Das Parlament erweckt nicht immer den Eindruck, als wisse es, worüber es rede. Am Donnerstag war es wieder so weit. Die Gretchenfrage lautete: Was bringen Transitzonen?

Stuttgart - Transitzone? „Kein Mensch weiß, was das ist“, verkündete der SPD-Abgeordnete Nikolaos Sakellariou am Donnerstag im Landtag, und es schien so, als spräche er damit im Namen seiner Landtagskollegen. Was diese aber nicht daran hinderte, sich des Themas beherzt anzunehmen.

 

In zwei aktuellen Debatten versuchten CDU und FDP, die grün-rote Landesregierung in der Flüchtlingspolitik zu stellen. Die Freidemokraten bedienten sich dafür der Transitzonen. Hatte sich nicht bereits Innenminister Reinhold Gall (SPD) aufgeschlossen für diesen Vorschlag gezeigt? Und hatten nicht Ministerpräsident Winfried Kretschmann (Grüne) und dessen Vize Nils Schmid (SPD) dagegen plädiert? Eine wunderbare Gelegenheit, einen Keil in die Regierungskoalition zu treiben.

Genuschelte Lustlosigkeit

Mit Transitzonen verbindet sich die Erwartung, Asylbewerber ohne Erfolgsaussichten und ohne Papiere noch vor der eigentlichen Einreise abweisen zu können. Auf Flughäfen funktioniert dies. Aber auf dem freien Feld, zum Beispiel zwischen Bayern und Österreich? Innenminister Gall äußerte sich dazu vor dem Parlament ebenso nichtssagend wie lustlos. Tenor seiner ins Mikrofon genuschelten Einlassungen: Es liege nichts vor, worüber man reden könne. Wenn jemand etwas vorlege, lasse er mit sich reden. Aber herauskommen werde dabei eher nichts.

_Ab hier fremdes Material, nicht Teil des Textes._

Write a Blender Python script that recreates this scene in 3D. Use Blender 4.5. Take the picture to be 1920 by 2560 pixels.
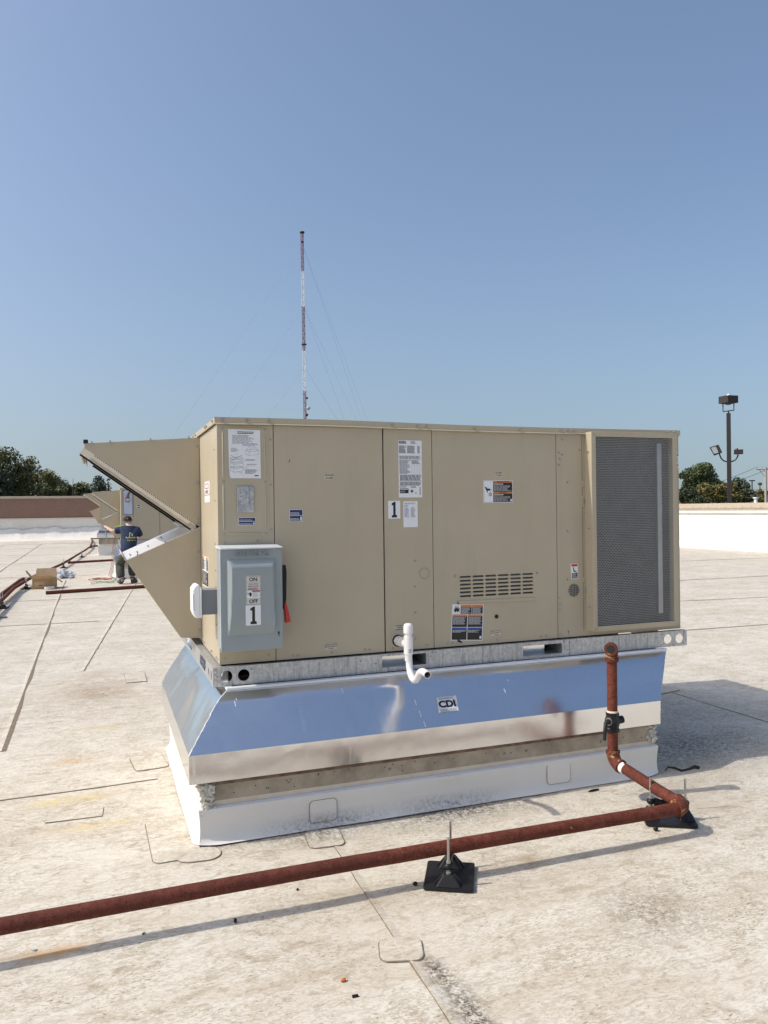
import bpy, bmesh, math, random
import numpy as np
from mathutils import Vector, Matrix, noise
from mathutils.bvhtree import BVHTree
PI = math.pi
random.seed(7)
for o in list(bpy.data.objects): bpy.data.objects.remove(o)
scn = bpy.context.scene
COL = scn.collection

# ------------------------------------------------------------------ camera
CAM = Vector((-0.5753, -4.0759, 1.6))
YAW, PITCH, ROLL, FPX = 0.3512, -0.00276, -0.01246, 1939.3
fw = Vector((math.sin(YAW)*math.cos(PITCH), math.cos(YAW)*math.cos(PITCH), math.sin(PITCH)))
r0 = Vector((math.cos(YAW), -math.sin(YAW), 0)); u0 = r0.cross(fw)
rt = r0*math.cos(ROLL) + u0*math.sin(ROLL); up = -r0*math.sin(ROLL) + u0*math.cos(ROLL)
cam = bpy.data.cameras.new('camera'); camo = bpy.data.objects.new('camera', cam); COL.objects.link(camo)
camo.matrix_world = Matrix(((rt.x, up.x, -fw.x, CAM.x), (rt.y, up.y, -fw.y, CAM.y), (rt.z, up.z, -fw.z, CAM.z), (0, 0, 0, 1)))
cam.sensor_fit = 'VERTICAL'; cam.sensor_height = 24; cam.lens = 24*FPX/2560
cam.clip_start = 0.05; cam.clip_end = 6000
scn.camera = camo

# ------------------------------------------------------------------ light
SUN = Vector((-0.8895, 0.112, 1.0)).normalized()
world = bpy.data.worlds.new('World'); scn.world = world; world.use_nodes = True
wn = world.node_tree.nodes; wl = world.node_tree.links; wn.clear()
sky = wn.new('ShaderNodeTexSky'); sky.sky_type = 'NISHITA'; sky.sun_disc = False
sky.sun_elevation = math.asin(SUN.z); sky.sun_rotation = math.atan2(SUN.x, SUN.y)
sky.air_density = 1.1; sky.dust_density = 4.5; sky.ozone_density = 2.3; sky.altitude = 200
bg = wn.new('ShaderNodeBackground'); bg.inputs['Strength'].default_value = 0.15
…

Der SPD-Abgeordnete Sakellariou entwickelte trotz eingestandener Ratlosigkeit in Sachen Transitzonen immerhin noch ein paar Fragen respektive Einwände gegen ein solches Unterfangen: Eine Transitzone, so gab er zu bedenken, könne nur funktionieren, wenn sie eingezäunt sei und wie ein Haftbereich bewacht werde, und dies nicht von der Heilsarmee. Auch Hans-Ulrich Sckerl von den Grünen hielt Transitionen für wenig praktikabel. Es handle sich um eine Phantomdebatte, die nicht weiterhelfe, sondern nur die Bevölkerung verunsichere. Das klang durchaus plausibel. Aber hatte nicht zwei Tage zuvor Integrationsministerin Bilkay Öney (SPD) in Freilassing im Berchtesgadener Land einen Grenzposten der Bundespolizei besucht, der bereits ähnlich wie ein Transitzone funktioniert? Flüchtlinge, die zum Beispiel schon einmal vergeblich versuchten, Asyl zu erhalten, werden dort aussortiert und an der Einreise gehindert.

Guido Wolf läuft ins Leere

Oder hatte doch der FDP-Abgeordnete Andreas Glück Recht, der in einem gewissen Gegensatz zu seinem Fraktionschef sagte, Transitzonen seinen nichts für die bayerisch-österreichische Grenzen, sondern geeignet für die EU-Außengrenzen.

Das Thema birgt also eine Reihe von interessanten Fragen nicht zuletzt rechtlicher Natur, die aufzuarbeiten den Abgeordneten aber offenkundig zu mühsam war. Es blieb bei der Proklamation von Überschriften. Auch der FDP-Fraktionschef Hans-Ulrich Rülke, der Urheber der Debatte, unterzog sich nicht der Mühe einer substanziellen Argumentation.

Anhaltende Probleme mit einer wahlkampftauglichen Aufbereitung der Flüchtlingskrise zeigte CDU-Spitzenkandidat Guido Wolf, der scharfe Töne anschlug und Kretschmann einen „grünen Ideologen“ nannte. Wolf nahm das jüngst von Bund und Ländern vereinbarte Gesetzespaket zur Beschleunigung der Asylverfahren zum Anlass, der Landesregierung einen mangelnden Umsetzungswillen vorzuwerfen. Wolf war vor allem die Umstellung von Geld- auf Sachleistungen für die Flüchtlinge wichtig. Allerdings lief der Vorstoß ins Leere, weil Integrationsministerin Öney ohne großen argumentativen Aufwand darauf hinweisen konnte, dass das Reformpaket erst seit fünf Tagen in Kraft sei, die Landesregierung also kaum im Zeitverzug sein könne. Soweit praktikabel, werde man auf Sachleistungen umsteigen.